Fassen wir die Situation zusammen:
In Saudi Arabien finden wir heute einen Aktien-Markt in dem sich aktuell kaum Ausländer tummeln. Indexent-scheidungen werden ausländische Gelder zwangsweise in diesen Markt lenken. Eventuell werden weitere Index-entscheidungen und ein großer Börsengang zu weiteren, ausländischen Mittelzuflüssen führen. Bereits diese Tatsachen werden die Nachfrage nach saudischen Aktien nachhaltig erhöhen.
Zusätzlich gibt es massive soziale, wirtschaftliche und gesellschaftliche Reformen, die in Summe jeweils positiv zu beurteilen sind. Mit dem »National Transformation Plan« und der »Vision 2030« werden eine Vielzahl von Großprojekten angeschoben, die das Potential haben, das Land wirtschaftlich zu diversifizieren und weiter zu öffnen.
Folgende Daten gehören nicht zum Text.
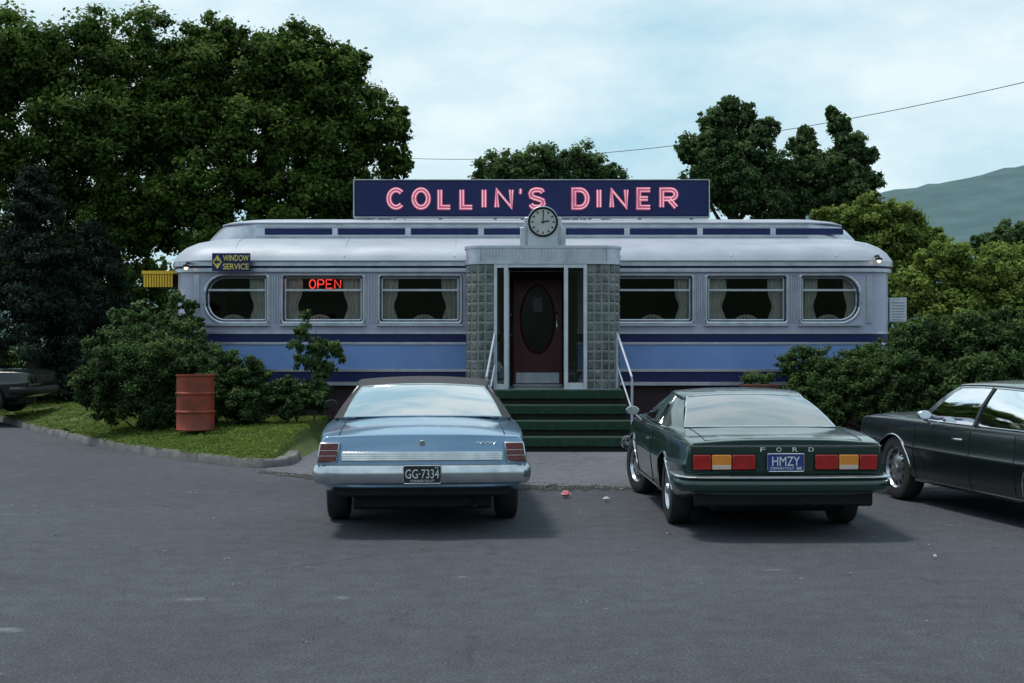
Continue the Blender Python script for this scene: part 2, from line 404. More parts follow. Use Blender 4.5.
# ------------------------------------------------------------------ foliage
def leaves(name, clumps, n, size, m, parent, seed=1, flat=.8, aspect=.55, hang=0, soft=.42):
    rg = np.random.RandomState(seed)
    C = np.array(clumps, float)
    wgt = C[:, 3]**2; wgt /= wgt.sum()
    idx = rg.choice(len(C), n, p=wgt)
    d = rg.normal(size=(n, 3)); d /= np.linalg.norm(d, axis=1)[:, None]
    rad = C[idx, 3] * np.clip(np.abs(rg.normal(.62, soft, n)), .05, 1.9)
    P = C[idx, :3] + d * rad[:, None] * np.array([1, 1, flat])
    nn = d * .6 + rg.normal(size=(n, 3)) * .55 + np.array([0, -.2, .55]); nn /= np.linalg.norm(nn, axis=1)[:, None]
    t = np.cross(nn, rg.normal(size=(n, 3))); t[:, 2] -= hang; t /= np.linalg.norm(t, axis=1)[:, None]
    s = np.cross(nn, t); s /= np.linalg.norm(s, axis=1)[:, None]
    sz = size * rg.uniform(.55, 1.35, n)[:, None]
    V = np.empty((n, 4, 3))
    V[:, 0] = P - t * sz * .5; V[:, 1] = P + s * sz * aspect * .5 + nn * sz * .08; V[:, 2] = P + t * sz * .5; V[:, 3] = P - s * sz * aspect * .5 + nn * sz * .08
    off = Vector((0, 0, 0)); p = parent
    while p: off += p.location; p = p.parent
    V[:, :, 2] = np.maximum(V[:, :, 2], .012)
    V -= np.array(off)
    me = bpy.data.meshes.new(name)
    me.vertices.add(4*n); me.vertices.foreach_set('co', V.ravel())
    me.loops.add(4*n); me.loops.foreach_set('vertex_index', np.arange(4*n, dtype=np.int32))
    me.polygons.add(n); me.polygons.foreach_set('loop_start', np.arange(0, 4*n, 4, dtype=np.int32))
    me.update(calc_edges=True)
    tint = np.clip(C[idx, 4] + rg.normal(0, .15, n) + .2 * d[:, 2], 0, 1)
    a = me.attributes.new('tint', 'FLOAT', 'FACE'); a.data.foreach_set('value', tint.astype(np.float32))
    me.materials.append(m); me.validate()
    o = bpy.data.objects.new(name, me); col.objects.link(o); o.parent = parent
    return o
def clumps_from(lobes, per, seed, rmin=.12, rmax=.28):      # lobes: px, py, Y, rpx
    rg = np.random.RandomState(seed); out = []
    for (px, py, Y, rp) in lobes:
        R = rp * Y / F; c = np.array([X(px, Y), Y, Z(py, Y)])
        lt = rg.uniform(-.08, .08)
        for k in range(per):
            d = rg.normal(size=3); d /= np.linalg.norm(d)
            rr = R * rg.uniform(rmin, rmax)
            q = rg.uniform(.0, 1)**.42
            p = c + d * np.array([1.10, 1, .95]) * (R*1.08 - rr*.5) * q
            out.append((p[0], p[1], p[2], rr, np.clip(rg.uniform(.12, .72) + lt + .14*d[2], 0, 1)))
    return out
def trunk(pts, rs, parent, limbs=()):
    b = MB(); b.tube(pts, rs, 10)
    for (a, c, r0) in limbs:
        a = Vector(a); c = Vector(c); mid = (a + c) / 2 + Vector((random.uniform(-.2, .2), random.uniform(-.2, .2), -.25))
        b.tube([a, mid, c], [r0, r0*.65, r0*.2], 6)
    return b.build('trunk', M['bark'], parent)
LM = {
 'deep': leafmat('deep green leaves', (.016, .036, .006), (.058, .112, .020), (.14, .205, .045)),
 'mid': leafmat('mid green leaves', (.028, .056, .018), (.078, .135, .048), (.14, .205, .08)),
 'pale': leafmat('pale yellow green leaves', (.05, .085, .014), (.14, .20, .04), (.25, .32, .08)),
 'yew': leafmat('yew needles', (.010, .024, .007), (.040, .080, .024), (.10, .155, .046), .2),
 'spruce': leafmat('spruce needles', (.004, .009, .006), (.012, .026, .018), (.032, .055, .036), .1),
 'grass': leafmat('grass blades', (.055, .10, .014), (.125, .195, .035), (.20, .26, .07)),
}
def tree(name, label, lobes, n, size, lm, seed, base_px, per=60, group=None, r0=.28, cat='tree', limbs=True, **kw):
    Y = lobes[0][2]
    bx = X(base_px, Y)
    root = empty(name, (bx, Y, 0), 0, label, cat, group)
    cl = clumps_from(lobes, per, seed)
    zs = [c[2] for c in cl]; top = max(zs)
    random.seed(seed)
    mx = sum(c[0] for c in cl)/len(cl)
    pts = [(bx, Y, -.1), (bx + .05, Y, top*.25), (bx*.7 + mx*.3, Y + .1, top*.5), (bx*.5 + mx*.5, Y, top*.72), (mx, Y, top*.9)]
    lb = []
    if limbs:
        for (px, py, yy, rp) in lobes:
            tz = Z(py, yy); k = min(.85, max(.2, tz/top - .2)); z0 = top*k
            x0 = float(np.interp(z0, [p[2] for p in pts], [p[0] for p in pts]))
            lb.append(((x0, Y, z0), (X(px, yy), yy, tz), r0*.4))
    trunk(pts, [r0*1.25, r0, r0*.75, r0*.45, r0*.12], root, lb)
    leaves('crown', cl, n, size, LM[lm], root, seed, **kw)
    return root
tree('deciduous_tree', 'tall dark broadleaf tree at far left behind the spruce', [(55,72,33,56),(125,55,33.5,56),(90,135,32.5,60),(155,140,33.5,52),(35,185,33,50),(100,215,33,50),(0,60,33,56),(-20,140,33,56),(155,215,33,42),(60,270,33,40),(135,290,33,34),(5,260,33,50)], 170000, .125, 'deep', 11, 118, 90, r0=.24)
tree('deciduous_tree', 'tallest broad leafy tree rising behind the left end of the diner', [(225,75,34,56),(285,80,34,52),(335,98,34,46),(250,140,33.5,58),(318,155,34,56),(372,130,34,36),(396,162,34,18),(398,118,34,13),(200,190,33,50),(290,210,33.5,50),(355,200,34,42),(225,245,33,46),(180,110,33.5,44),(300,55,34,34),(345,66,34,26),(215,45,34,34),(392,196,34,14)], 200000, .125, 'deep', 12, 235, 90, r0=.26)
tree('deciduous_tree', 'rounded treetop showing above the middle of the sign', [(500,172,46,24),(540,168,46,26),(580,168,46,26),(610,182,46,19),(484,184,46,16),(520,188,46,30),(562,190,46,32),(602,196,46,24)], 60000, .14, 'mid', 13, 545, 80)
tree('poplar_tree', 'tall poplar with several pointed tops right of the sign', [(715,122,43,17),(740,115,43,17),(703,150,43,24),(742,148,43,27),(735,185,43,32),(770,168,43,22),(765,130,43,14),(700,188,43,24),(728,104,43,10),(762,200,43,26),(690,150,43,14),(720,165,43,26)], 78000, .13, 'mid', 14, 735, 90, 'poplars behind the diner')
tree('poplar_tree', 'shorter poplar between the two taller ones', [(803,148,43.5,15),(800,178,43.5,26),(788,205,43.5,24),(806,132,43.5,8),(818,200,43.5,22)], 32000, .13, 'mid', 15, 800, 90, 'poplars behind the diner')
tree('poplar_tree', 'narrow rightmost poplar with a single pointed top', [(840,125,43,12),(850,148,43,19),(835,172,43,24),(862,180,43,20),(850,207,43,30),(832,113,43,7),(868,155,43,10)], 44000, .13, 'mid', 16, 847, 90, 'poplars behind the diner')
tree('small_tree', 'bright green bushy tree just behind the right end of the diner', [(872,216,33,24),(900,228,33,26),(845,222,33,18),(885,250,33,30),(915,255,33,24),(822,216,33,10),(895,290,32.5,30),(930,240,33,16)], 60000, .10, 'pale', 17, 885, 80, r0=.12)
tree('small_tree', 'pale green bushy tree near the right edge above the hedge', [(945,258,29,24),(970,280,29,34),(925,290,29,30),(1005,272,29.5,30),(950,315,28.5,32),(1000,305,29,38),(1035,290,29,34)], 80000, .09, 'pale', 18, 960, 80, r0=.12)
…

Am Ende könnten damit tatsächlich neue Einnahmequellen entstehen. Kurz- und mittelfristig dürften diese Projekte zunächst einmal eine hohe Arbeitsplatzsicherheit und wirtschaftliche Dynamik in den nächsten Jahren liefern.
All das spricht für eine Investition in den saudischen Aktienmarkt.
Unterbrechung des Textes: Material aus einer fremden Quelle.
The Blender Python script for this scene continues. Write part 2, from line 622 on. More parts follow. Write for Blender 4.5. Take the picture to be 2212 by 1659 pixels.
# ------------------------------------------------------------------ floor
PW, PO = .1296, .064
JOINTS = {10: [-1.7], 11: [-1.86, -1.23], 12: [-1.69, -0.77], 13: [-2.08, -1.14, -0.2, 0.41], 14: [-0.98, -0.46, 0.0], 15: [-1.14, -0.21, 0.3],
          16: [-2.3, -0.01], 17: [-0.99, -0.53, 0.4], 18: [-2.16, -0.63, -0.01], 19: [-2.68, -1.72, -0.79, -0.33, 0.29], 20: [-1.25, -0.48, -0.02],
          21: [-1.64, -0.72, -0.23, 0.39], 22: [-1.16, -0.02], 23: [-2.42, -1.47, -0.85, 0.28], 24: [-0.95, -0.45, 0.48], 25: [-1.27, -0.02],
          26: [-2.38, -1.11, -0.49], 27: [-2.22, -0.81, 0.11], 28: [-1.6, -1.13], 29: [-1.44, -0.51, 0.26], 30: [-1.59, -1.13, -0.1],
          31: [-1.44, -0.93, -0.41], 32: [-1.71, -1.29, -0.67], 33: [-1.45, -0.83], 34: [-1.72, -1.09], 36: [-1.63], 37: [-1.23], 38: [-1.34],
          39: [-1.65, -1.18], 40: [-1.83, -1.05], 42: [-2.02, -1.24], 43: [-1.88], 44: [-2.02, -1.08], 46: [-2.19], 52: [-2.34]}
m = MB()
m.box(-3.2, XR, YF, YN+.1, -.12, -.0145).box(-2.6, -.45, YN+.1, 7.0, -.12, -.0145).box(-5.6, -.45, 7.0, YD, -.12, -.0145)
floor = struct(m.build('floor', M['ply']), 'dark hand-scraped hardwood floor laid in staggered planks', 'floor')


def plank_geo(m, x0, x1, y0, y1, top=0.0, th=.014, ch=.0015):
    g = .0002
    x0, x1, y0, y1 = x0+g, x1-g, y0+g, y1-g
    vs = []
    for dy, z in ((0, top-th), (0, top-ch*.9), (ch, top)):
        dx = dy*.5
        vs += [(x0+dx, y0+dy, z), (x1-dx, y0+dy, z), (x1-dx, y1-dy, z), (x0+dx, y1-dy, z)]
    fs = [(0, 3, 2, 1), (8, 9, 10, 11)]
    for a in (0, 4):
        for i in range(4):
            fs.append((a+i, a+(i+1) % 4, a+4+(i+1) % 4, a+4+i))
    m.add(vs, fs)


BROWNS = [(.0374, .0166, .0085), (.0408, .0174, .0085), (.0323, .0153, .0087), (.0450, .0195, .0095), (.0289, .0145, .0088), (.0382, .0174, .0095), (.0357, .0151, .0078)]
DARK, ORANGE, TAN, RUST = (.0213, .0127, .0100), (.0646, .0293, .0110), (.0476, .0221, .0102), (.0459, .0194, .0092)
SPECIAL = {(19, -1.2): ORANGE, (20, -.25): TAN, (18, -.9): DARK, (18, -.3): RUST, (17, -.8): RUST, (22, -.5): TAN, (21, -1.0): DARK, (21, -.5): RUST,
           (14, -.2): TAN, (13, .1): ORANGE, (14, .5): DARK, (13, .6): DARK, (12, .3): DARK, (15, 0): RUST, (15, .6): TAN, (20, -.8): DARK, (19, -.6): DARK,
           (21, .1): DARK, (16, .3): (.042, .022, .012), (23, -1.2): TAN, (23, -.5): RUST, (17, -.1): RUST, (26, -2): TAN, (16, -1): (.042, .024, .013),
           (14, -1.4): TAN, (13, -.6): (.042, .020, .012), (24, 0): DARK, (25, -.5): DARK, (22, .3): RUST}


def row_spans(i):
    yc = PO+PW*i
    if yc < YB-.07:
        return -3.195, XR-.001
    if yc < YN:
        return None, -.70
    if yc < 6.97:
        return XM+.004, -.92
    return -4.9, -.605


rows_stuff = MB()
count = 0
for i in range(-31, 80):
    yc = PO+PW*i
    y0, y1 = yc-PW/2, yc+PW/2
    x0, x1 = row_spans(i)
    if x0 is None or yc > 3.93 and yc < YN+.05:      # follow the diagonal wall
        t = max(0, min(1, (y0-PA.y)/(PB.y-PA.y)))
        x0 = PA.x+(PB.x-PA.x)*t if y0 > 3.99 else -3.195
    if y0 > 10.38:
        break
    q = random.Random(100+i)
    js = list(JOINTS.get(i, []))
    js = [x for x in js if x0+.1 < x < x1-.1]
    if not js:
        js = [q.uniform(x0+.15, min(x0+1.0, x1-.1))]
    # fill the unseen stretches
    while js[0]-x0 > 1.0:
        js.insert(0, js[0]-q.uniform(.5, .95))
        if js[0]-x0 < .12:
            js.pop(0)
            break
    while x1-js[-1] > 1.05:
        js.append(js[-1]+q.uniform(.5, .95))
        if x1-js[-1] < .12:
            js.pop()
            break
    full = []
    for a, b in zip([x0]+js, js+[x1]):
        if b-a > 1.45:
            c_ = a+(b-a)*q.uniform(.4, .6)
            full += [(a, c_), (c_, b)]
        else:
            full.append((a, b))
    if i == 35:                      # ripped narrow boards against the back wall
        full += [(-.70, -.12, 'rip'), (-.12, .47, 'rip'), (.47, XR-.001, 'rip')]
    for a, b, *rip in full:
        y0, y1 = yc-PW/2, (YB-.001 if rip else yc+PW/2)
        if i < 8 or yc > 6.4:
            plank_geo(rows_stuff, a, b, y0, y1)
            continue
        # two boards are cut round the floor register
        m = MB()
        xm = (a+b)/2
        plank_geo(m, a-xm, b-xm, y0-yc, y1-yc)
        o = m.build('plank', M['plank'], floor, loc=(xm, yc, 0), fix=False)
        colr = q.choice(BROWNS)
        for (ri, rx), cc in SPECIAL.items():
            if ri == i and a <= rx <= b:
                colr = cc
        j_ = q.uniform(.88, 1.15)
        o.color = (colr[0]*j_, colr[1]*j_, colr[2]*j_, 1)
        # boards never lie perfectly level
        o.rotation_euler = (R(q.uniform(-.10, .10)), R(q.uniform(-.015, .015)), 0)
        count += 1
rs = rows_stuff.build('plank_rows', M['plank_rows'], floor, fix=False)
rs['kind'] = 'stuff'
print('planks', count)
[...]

Dagegen sprechen vor allem drei Risikofaktoren: Innenpolitische Begehrlichkeiten gegen MbS und seine Reformen, außenpolitische Fehltritte von MbS und die Geopolitik im Nahen Osten insgesamt. Jedes dieser Risiken würde bei Auftreten vermutlich massive Verluste nach sich ziehen.
Aktuell überwiegen in unseren Augen die Chancen. Die Risiken sind allesamt relativ abstrakt – während bei den Chancen knallharte Argumente überzeugen. Den Risiken begegnet man am Besten mit einer entsprechend geringen Gewichtung, so dass ein eventueller Verlust auch verkraftbar wäre. Eine Absicherung der Risiken ist theoretisch auch über eine Investition in Rohstoffe – hier insbesondere in Rohöl – denkbar.